Challenge:
In the lines below, output everything from the first line through the line containing "xd=(1, -.4, .2))" exactly as it is. Pictures are not part of the output.
-- START OF Supplied information --
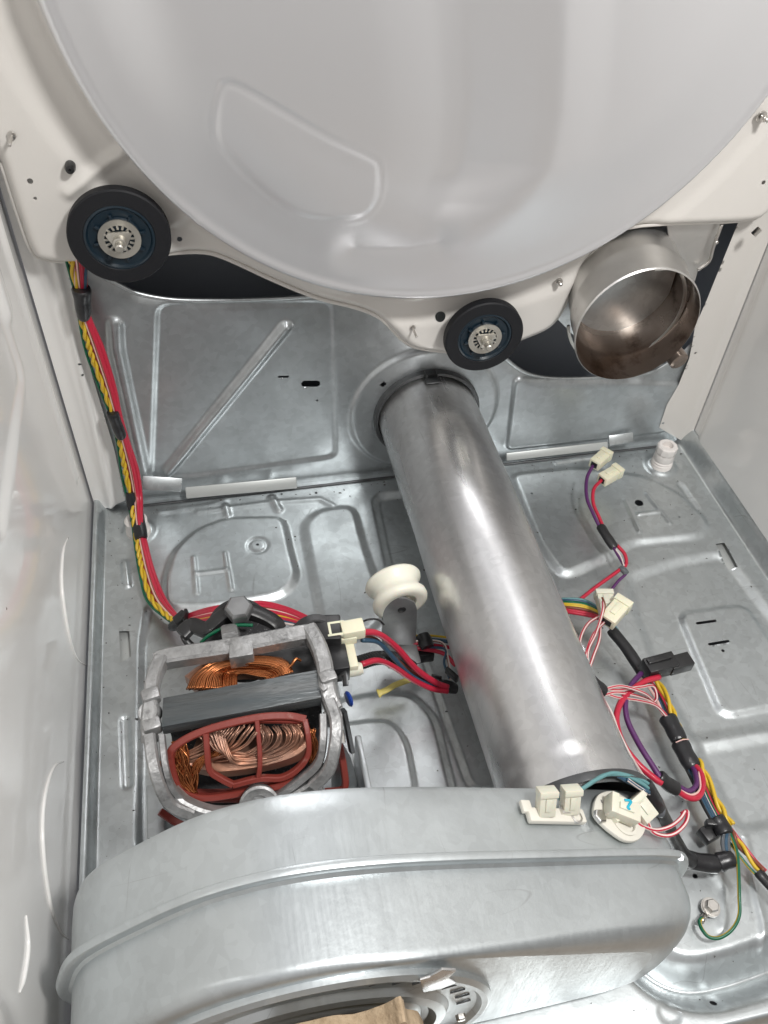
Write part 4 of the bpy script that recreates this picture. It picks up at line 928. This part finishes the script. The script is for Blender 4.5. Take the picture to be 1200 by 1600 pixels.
# around behind the motor
Bq = [(276, 975, 'z', 3.2), (300, 966, 'z', 6.5), (335, 958, 'z', 9), (372, 955, 'z', 9.6), (410, 952, 'z', 9.6), (450, 960, 'z', 10), (490, 975, 'z', 11)]
S2 = [.5, .8, 1, 1.1, 1.2, 1, .6]
for o_, oy, m_, r_, st in ((0, -8, W_RED, .2, None), (0, -4, W_RED, .2, None), (0, 0, W_PALE, .12, W_RED), (0, 3, W_RED, .17, None), (0, 6, W_YEL, .12, None), (0, 9, W_RED, .18, None), (0, -10, W_PALE, .1, W_BRN), (0, 12, W_BLU, .12, None), (2, -2, W_BRN, .12, None), (0, 15, W_WHT, .11, None)):
    wire('wire', [P(a, b + oy * s_, **{k_: v_}) for (a, b, k_, v_), s_ in zip(Bq, S2)], r_, m_, LH, stripe=st)
tape(LH, [(270, 978, 'z', 3.6), (286, 972, 'z', 5.0)], .62, .66)
box('tie_clip', P(283, 966, z=5.8), (1.2, .9, .8), BLK, LH, .12, xd=(1, .4, .6)); box('tie_tail', P(290, 962, z=6.4), (.25, .9, .9), BLK, LH, .04, xd=(1, -.4, .2))

# ---- motor leads to the pipe
ML = thing('motor_lead_bundle', 'thick red and grey motor wires tied together next to the pipe', 'wiring', P(640, 1050, z=1.5))
def W(parent, pts, r, m, stripe=None, name='wire', lab=None, n=8): return wire(name, [P(a, b, z=c) for a, b, c in pts], r, m, parent, stripe=stripe, lab=lab, n=n)
W(ML, [(562, 988, 13.4), (590, 990, 12), (620, 1012, 9.4), (650, 1045, 6.6), (680, 1066, 4.6), (700, 1074, 4)], .27, W_RED)
W(ML, [(565, 1038, 11), (590, 1032, 10), (615, 1042, 8), (645, 1062, 5.6), (675, 1076, 4.2), (700, 1080, 3.8)], .25, W_RED)
W(ML, [(566, 1000, 12), (592, 1004, 10.6), (615, 1028, 8.2), (645, 1056, 5.6), (690, 1074, 3.8)], .2, W_BLU)
W(ML, [(566, 994, 12.6), (588, 998, 11), (612, 1022, 8.6), (648, 1052, 5.8), (692, 1070, 3.9)], .1, W_BRN)
W(ML, [(600, 1030, 8), (625, 1046, 6.5), (655, 1066, 4.8), (695, 1080, 3.5)], .11, W_WHT, W_BLU)
W(ML, [(562, 974, 12), (575, 968, 12.4), (590, 968, 12), (600, 976, 11)], .08, W_BLK)
cpts = spline([P(560, 1036, z=9.6), P(590, 1028, z=8.2), P(622, 1030, z=6.0), P(645, 1044, z=4.6)], 30); rr_ = .5 + .09 * np.sign(np.sin(np.arange(len(cpts)) * 1.6))
v, f, _ = tube_geo(cpts, rr_, 14); mesh('corrugated_sleeve', v, f, BLK, ML, True, 60)
W(ML, [(600, 1002, 3), (640, 998, 3.2), (680, 1000, 3), (710, 1004, 2.2)], .18, W_BLU); W(ML, [(620, 1004, 3), (660, 1006, 3.1), (705, 1012, 2.2)], .18, W_RED)
W(ML, [(640, 994, 3.2), (670, 993, 3.3), (700, 996, 2.6)], .11, W_YEL); W(ML, [(600, 1012, 2.8), (640, 1012, 3), (690, 1020, 2.6), (712, 1040, 2.4)], .2, W_RED)
W(ML, [(610, 1006, 3.2), (650, 1002, 3.4), (690, 1004, 3), (700, 1030, 2.6), (704, 1062, 2.8)], .12, W_WHT, W_BRN); W(ML, [(660, 1012, 3), (695, 1014, 2.8), (694, 1036, 2.6), (702, 1060, 2.8)], .12, W_BLU)
tape(ML, [(660, 992, 'z', 3.4), (668, 1012, 'z', 3.2)], .68, .68, name='cable_clip'); box('clip_base', P(662, 1024, z=1.8), (1.8, .9, 1.2), BLK, ML, .12)
tape(ML, [(688, 1070, 'z', 4.0), (712, 1076, 'z', 3.2)], .6, .55); box('tie_tail', P(706, 1054, z=3.6), (.3, 1.4, .8), BLK, ML, .04, xd=(1, .6, 0)); box('tie_tail', P(682, 1058, z=4.6), (.9, .15, .5), BLK, ML, .04, xd=(1, -.5, 0))

# ---- loose two-wire lead at the right rear
def plug(parent, c, xd, size, m=CREAM, lab=None, zd=(0, 0, 1), name='plug'):
    xd = np.array(xd, float); xd /= np.linalg.norm(xd)
    b_ = basis(xd, zd)
    parts = [box_geo(c, size, .07, xd=xd, zd=zd), box_geo(np.array(c) + b_[0] * size[0] * .42 + b_[2] * size[2] * .1, (size[0] * .25, size[1] * 1.12, size[2] * 1.1), .05, xd=xd, zd=zd),
             box_geo(np.array(c) + b_[2] * size[2] * .5, (size[0] * .5, size[1] * .35, size[2] * .25), .03, xd=xd, zd=zd)]
    v, f = join(parts); o = mesh(name, v, f, m, parent, True, 35)
    v, f = box_geo(np.array(c) - b_[0] * size[0] * .5, (.06, size[1] * .6, size[2] * .6), .01, xd=xd, zd=zd); s_ = mesh('plug_socket', v, f, BLK, o, False)
    if lab: o['label'] = lab
    return o
UL = thing('loose_lead_pair', 'loose purple and red leads ending in two cream plugs near the right rear corner', 'wiring', P(955, 850, z=1))
c1 = P(938, 718, z=4.2); c2 = P(953, 743, z=3.8); dr = P(952, 706, z=4.2) - P(924, 730, z=4.2); dr2 = P(970, 734, z=3.8) - P(938, 752, z=3.8)
plug(UL, c1, dr, (2.5, 1.25, 1.1)); plug(UL, c2, dr2, (2.6, 1.25, 1.1))
W(UL, [(926, 728, 4.1), (917, 748, 4.0), (917, 778, 3.6), (927, 803, 3.2), (938, 826, 2.8)], .19, W_PUR)
W(UL, [(940, 750, 3.8), (928, 764, 3.8), (927, 786, 3.4), (936, 808, 3.0), (943, 824, 2.8)], .19, W_RED)
tape(UL, [(938, 822, 'z', 2.8), (948, 838, 'z', 2.7), (960, 856, 'z', 2.4)], .5, .52, m=BLK)
W(UL, [(958, 854, 2.4), (966, 868, 2.2), (974, 882, 2.0), (974, 890, 2.0)], .17, W_PUR); W(UL, [(964, 852, 2.4), (976, 866, 2.2), (978, 882, 2.0), (966, 892, 2.0), (930, 918, 1.6), (905, 938, 1.4)], .19, W_RED)
W(UL, [(974, 888, 2.0), (978, 896, 1.9), (966, 908, 1.7), (955, 922, 1.6)], .15, W_PUR)
W(UL, [(962, 858, 2.5), (970, 870, 2.3), (975, 884, 2.2)], .08, W_WHT)
tape(UL, [(970, 886, 'z', 2.1), (979, 896, 'z', 2.1)], .35, .35, m=CLEAR, name='clear_tie')

# ---- right harness
RH = thing('right_wire_harness', 'long black taped harness with coloured wires running along the right of the pipe', 'wiring', P(1050, 1130, z=.5))
for i, (m_, st, dy) in enumerate(((W_BLU, None, -8), (W_GRN, None, -5), (W_YEL, None, 0), (W_BRN, None, 3), (W_RED, None, 7), (W_TEAL, None, -10), (W_YEL, W_BLK, -2), (W_RED, None, 10), (W_GRN, W_YEL, -4))):
    W(RH, [(862, 945 + dy * .6, 1.4), (885, 946 + dy, 2.4), (915, 950 + dy * 1.1, 2.6), (940, 962 + dy * .7, 2.6), (965, 988 + dy * .3, 2.4)], .16, m_, st)
tape(RH, [(955, 984, 'z', 2.4), (978, 1012, 'z', 2.2), (1000, 1045, 'z', 1.9), (1012, 1062, 'z', 1.9)], .55, .6)
H1 = [(1008, 1055, 2.0), (1025, 1075, 2.0), (1038, 1098, 2.0), (1048, 1125, 2.0), (1060, 1155, 2.0), (1078, 1192, 2.0)]
H2 = [(1078, 1192, 2.0), (1092, 1220, 2.0), (1105, 1250, 2.0), (1120, 1278, 2.0), (1132, 1296, 2.0)]
tr = lambda pts, dx, dy=0, dz=0: [(a + dx, b + dy, c + dz) for a, b, c in pts]
T3 = lambda pts: [P(a, b, z=c) for a, b, c in pts]
twisted('twisted_wire', T3(tr(H1, 6, -4, .3)), .17, W_YEL, W_YEL, RH, 3.0); twisted('twisted_wire', T3(tr(H2, 12, -6, .3)), .17, W_YEL, W_YEL, RH, 3.0)
for dx, m_ in ((-6, W_BLU), (-2, W_BLK), (1, W_RED), (-9, W_PALE)): W(RH, tr(H1, dx, 2), .15, m_)
for dx, m_, st in ((-8, W_BLU, None), (-4, W_BLU, None), (0, W_BLU, W_WHT), (3, W_GRN, None), (6, W_RED, None), (8, W_BRN, None), (-10, W_BLK, None)): W(RH, tr(H2, dx, 1), .14, m_, st)
tape(RH, [(1042, 1120, 'z', 2.2), (1052, 1138, 'z', 2.2), (1062, 1158, 'z', 2.2)], .8, .75); tape(RH, [(1062, 1160, 'z', 2.2), (1072, 1180, 'z', 2.2), (1084, 1200, 'z', 2.1)], .8, .76)
wire('tape_seam', T3([(1056, 1160, 3.0), (1066, 1156, 3.0), (1076, 1155, 2.8)]), .05, W_PALE, RH)
tape(RH, [(1118, 1278, 'z', 2.2), (1128, 1292, 'z', 2.2), (1134, 1304, 'z', 2.2)], .72, .68); box('harness_clip', P(1108, 1302, z=1.4), (1.5, 1.2, 1.0), BLK, RH, .12, xd=(1, .3, 0)); box('harness_clip', P(1118, 1288, z=2.2), (1.6, .5, .8), BLK, RH, .1, xd=(1, -.3, 0))
H3 = [(1132, 1298, 2.0), (1150, 1322, 1.8), (1172, 1350, 1.6), (1188, 1366, 1.6)]
twisted('twisted_wire', T3(tr(H3, 6, -2, .2)), .16, W_YEL, W_BRN, RH, 2.4); W(RH, tr(H3, -2, 5), .12, W_GRN, W_YEL); W(RH, tr(H3, 9, -5), .13, W_RED)
tape(RH, [(1184, 1362, 'z', 1.7), (1200, 1380, 'z', 1.7), (1225, 1405, 'z', 1.7)], .42, .42)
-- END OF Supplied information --
Response for this exercise:
Write part 4 of the bpy script that recreates this picture. It picks up at line 928. This part finishes the script. The script is for Blender 4.5. Take the picture to be 1200 by 1600 pixels.
# around behind the motor
Bq = [(276, 975, 'z', 3.2), (300, 966, 'z', 6.5), (335, 958, 'z', 9), (372, 955, 'z', 9.6), (410, 952, 'z', 9.6), (450, 960, 'z', 10), (490, 975, 'z', 11)]
S2 = [.5, .8, 1, 1.1, 1.2, 1, .6]
for o_, oy, m_, r_, st in ((0, -8, W_RED, .2, None), (0, -4, W_RED, .2, None), (0, 0, W_PALE, .12, W_RED), (0, 3, W_RED, .17, None), (0, 6, W_YEL, .12, None), (0, 9, W_RED, .18, None), (0, -10, W_PALE, .1, W_BRN), (0, 12, W_BLU, .12, None), (2, -2, W_BRN, .12, None), (0, 15, W_WHT, .11, None)):
    wire('wire', [P(a, b + oy * s_, **{k_: v_}) for (a, b, k_, v_), s_ in zip(Bq, S2)], r_, m_, LH, stripe=st)
tape(LH, [(270, 978, 'z', 3.6), (286, 972, 'z', 5.0)], .62, .66)
box('tie_clip', P(283, 966, z=5.8), (1.2, .9, .8), BLK, LH, .12, xd=(1, .4, .6)); box('tie_tail', P(290, 962, z=6.4), (.25, .9, .9), BLK, LH, .04, xd=(1, -.4, .2))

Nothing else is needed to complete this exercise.